In the case of dark pools, says Foster, clients should understand the broad percentages of the different types of liquidity that interact with internal broker-dealer and external dark pools. Dark pool liquidity can be impacted by: cash orders, direct market access orders, and portfolio trading orders, how long orders reside in the dark pool and how the orders are protected against being potentially gamed by other market players.

But even asking for more detailed information from broker-dealers may not be enough to compare results among multiple service providers. "It's difficult to find a single, neutral source of post-trade data against which to measure execution performance," said Steve Grob, director of group strategy for Fidessa, a global order management system provider headquartered in London.

The problem of accommodating multiple trading platforms is made even worse by the fact that every venue can act as a trade reporting destination for any other venue or broker.

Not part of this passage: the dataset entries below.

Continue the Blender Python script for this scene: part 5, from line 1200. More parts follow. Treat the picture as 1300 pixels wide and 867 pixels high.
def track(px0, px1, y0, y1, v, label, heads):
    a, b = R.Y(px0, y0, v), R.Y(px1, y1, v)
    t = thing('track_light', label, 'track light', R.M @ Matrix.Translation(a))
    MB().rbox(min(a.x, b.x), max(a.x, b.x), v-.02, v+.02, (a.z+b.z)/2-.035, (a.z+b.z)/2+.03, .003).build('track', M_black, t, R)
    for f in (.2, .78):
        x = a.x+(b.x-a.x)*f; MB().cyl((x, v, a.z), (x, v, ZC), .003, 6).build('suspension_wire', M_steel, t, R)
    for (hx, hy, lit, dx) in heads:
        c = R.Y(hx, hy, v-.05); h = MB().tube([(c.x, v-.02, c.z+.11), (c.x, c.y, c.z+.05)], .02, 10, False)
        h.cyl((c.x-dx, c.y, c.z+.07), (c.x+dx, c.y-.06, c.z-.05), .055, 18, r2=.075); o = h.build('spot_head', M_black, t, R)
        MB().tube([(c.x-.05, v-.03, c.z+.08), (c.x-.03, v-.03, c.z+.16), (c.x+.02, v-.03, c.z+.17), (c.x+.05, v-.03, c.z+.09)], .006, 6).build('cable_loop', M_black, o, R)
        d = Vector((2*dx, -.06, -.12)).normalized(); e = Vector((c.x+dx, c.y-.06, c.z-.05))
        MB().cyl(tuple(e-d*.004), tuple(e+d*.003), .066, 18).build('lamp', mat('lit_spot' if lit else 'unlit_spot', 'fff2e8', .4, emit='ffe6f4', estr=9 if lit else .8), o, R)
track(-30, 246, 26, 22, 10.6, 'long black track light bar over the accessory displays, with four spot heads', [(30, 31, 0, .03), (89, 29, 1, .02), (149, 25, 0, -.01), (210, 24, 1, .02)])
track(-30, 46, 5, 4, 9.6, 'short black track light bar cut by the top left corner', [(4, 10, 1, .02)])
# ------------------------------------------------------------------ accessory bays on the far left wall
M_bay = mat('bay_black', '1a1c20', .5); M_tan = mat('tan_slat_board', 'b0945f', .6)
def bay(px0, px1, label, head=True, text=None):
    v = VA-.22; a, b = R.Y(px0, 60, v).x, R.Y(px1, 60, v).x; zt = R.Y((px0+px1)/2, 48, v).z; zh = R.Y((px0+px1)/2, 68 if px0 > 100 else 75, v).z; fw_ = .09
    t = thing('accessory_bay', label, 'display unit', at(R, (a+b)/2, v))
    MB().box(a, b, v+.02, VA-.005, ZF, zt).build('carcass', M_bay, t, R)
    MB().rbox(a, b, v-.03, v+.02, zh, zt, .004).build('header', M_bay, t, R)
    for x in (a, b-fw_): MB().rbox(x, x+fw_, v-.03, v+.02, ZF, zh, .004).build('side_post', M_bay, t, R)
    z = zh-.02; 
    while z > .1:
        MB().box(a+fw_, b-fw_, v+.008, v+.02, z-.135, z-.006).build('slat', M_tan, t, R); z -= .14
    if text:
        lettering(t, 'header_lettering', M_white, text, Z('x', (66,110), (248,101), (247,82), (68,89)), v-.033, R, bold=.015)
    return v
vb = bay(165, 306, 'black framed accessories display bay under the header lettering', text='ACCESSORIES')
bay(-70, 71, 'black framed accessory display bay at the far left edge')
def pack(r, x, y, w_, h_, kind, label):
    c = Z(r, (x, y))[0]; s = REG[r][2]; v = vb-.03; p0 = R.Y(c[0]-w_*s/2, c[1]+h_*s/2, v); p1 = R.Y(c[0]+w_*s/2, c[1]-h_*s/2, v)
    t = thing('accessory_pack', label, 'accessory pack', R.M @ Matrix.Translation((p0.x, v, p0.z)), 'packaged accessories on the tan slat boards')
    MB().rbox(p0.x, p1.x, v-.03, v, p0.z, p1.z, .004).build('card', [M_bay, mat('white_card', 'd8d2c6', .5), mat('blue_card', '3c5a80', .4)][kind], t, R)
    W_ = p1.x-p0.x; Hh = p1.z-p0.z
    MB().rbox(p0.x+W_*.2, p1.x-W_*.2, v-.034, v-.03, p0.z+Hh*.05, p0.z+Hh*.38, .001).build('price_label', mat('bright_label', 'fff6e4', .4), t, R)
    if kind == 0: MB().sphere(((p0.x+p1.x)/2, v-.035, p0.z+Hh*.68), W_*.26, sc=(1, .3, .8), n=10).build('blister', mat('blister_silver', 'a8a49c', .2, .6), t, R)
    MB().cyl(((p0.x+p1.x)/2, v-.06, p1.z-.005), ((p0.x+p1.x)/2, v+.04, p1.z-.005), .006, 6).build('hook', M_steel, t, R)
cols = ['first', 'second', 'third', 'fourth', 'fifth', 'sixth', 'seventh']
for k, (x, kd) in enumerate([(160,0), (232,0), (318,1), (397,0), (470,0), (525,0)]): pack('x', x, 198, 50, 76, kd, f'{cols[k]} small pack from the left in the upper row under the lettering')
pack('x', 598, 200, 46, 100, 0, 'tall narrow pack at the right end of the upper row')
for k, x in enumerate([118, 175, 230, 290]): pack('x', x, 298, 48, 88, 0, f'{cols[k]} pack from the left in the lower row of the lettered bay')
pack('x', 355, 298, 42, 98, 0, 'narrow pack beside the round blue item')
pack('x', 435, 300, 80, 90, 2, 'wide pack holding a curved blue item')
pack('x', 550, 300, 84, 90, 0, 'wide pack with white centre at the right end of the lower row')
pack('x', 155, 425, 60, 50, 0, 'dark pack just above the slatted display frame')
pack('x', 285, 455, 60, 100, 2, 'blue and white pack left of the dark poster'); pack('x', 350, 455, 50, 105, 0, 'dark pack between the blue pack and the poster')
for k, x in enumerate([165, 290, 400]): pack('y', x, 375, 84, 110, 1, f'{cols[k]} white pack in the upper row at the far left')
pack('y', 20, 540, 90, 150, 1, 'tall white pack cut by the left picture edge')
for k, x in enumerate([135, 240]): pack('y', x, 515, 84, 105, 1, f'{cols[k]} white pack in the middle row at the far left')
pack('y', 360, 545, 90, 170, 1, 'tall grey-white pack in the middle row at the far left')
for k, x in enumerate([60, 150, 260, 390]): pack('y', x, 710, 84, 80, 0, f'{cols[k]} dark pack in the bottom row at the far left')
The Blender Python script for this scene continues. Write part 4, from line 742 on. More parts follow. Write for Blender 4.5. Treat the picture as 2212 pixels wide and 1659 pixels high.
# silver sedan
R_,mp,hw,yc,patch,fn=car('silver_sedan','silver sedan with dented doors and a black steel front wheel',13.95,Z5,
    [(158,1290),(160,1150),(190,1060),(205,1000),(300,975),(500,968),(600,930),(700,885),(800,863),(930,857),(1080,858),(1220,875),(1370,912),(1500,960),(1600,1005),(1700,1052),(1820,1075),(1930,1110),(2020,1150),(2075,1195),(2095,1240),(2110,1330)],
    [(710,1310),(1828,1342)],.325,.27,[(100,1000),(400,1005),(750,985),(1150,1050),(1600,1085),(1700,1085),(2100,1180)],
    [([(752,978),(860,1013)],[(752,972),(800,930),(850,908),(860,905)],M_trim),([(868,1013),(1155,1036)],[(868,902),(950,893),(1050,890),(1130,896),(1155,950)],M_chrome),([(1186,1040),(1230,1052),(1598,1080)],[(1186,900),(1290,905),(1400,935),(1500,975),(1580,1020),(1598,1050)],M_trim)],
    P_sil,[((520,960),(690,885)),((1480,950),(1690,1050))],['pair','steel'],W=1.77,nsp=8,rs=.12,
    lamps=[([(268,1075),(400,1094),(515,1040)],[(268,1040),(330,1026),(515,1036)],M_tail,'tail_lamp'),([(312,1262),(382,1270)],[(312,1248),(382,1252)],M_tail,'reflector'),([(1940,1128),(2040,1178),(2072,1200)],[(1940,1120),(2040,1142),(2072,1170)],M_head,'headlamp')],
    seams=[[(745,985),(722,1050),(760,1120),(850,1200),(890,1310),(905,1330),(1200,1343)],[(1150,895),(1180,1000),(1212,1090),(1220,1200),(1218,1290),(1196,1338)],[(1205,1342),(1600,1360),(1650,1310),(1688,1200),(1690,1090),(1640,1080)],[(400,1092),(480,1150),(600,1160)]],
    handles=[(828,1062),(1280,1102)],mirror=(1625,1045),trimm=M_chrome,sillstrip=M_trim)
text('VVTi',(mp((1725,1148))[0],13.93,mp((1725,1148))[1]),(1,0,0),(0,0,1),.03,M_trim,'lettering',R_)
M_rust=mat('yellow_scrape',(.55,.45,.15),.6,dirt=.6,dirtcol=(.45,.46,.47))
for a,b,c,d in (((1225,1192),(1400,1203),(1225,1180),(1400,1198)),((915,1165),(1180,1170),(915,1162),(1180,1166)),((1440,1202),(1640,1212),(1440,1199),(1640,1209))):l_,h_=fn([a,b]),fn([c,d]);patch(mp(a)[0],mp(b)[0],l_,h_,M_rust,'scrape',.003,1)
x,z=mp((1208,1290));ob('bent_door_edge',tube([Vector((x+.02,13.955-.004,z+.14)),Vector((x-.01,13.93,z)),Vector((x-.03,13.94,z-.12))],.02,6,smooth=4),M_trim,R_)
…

Different lit and dark venues, Grob explained, can also take advantage of different trade reporting rules under MiFID.

The European Commission's failure to mandate a single post-trade data feed-aka a real-time consolidated tape-may be corrected under MiFID II, but in the meantime, buy-side desks face plenty of uncertainty on where to place orders.

"Brokers have stepped up offering smart order routers and proprietary transaction-cost analysis tools yet without better pricing data they are often ineffective,'' said one operations executive at a UK investment firm.

Exchanges counter that the consolidated tape is not a panacea for ensuring fund managers can meet best execution requirements. "Fund managers are placing too much emphasis on the so-called consolidated tape and not enough on their own due diligence in verifying that the broker-dealer is protecting their interests," said Christian Katz, chief executive of SIX Swiss Exchange in Zurich.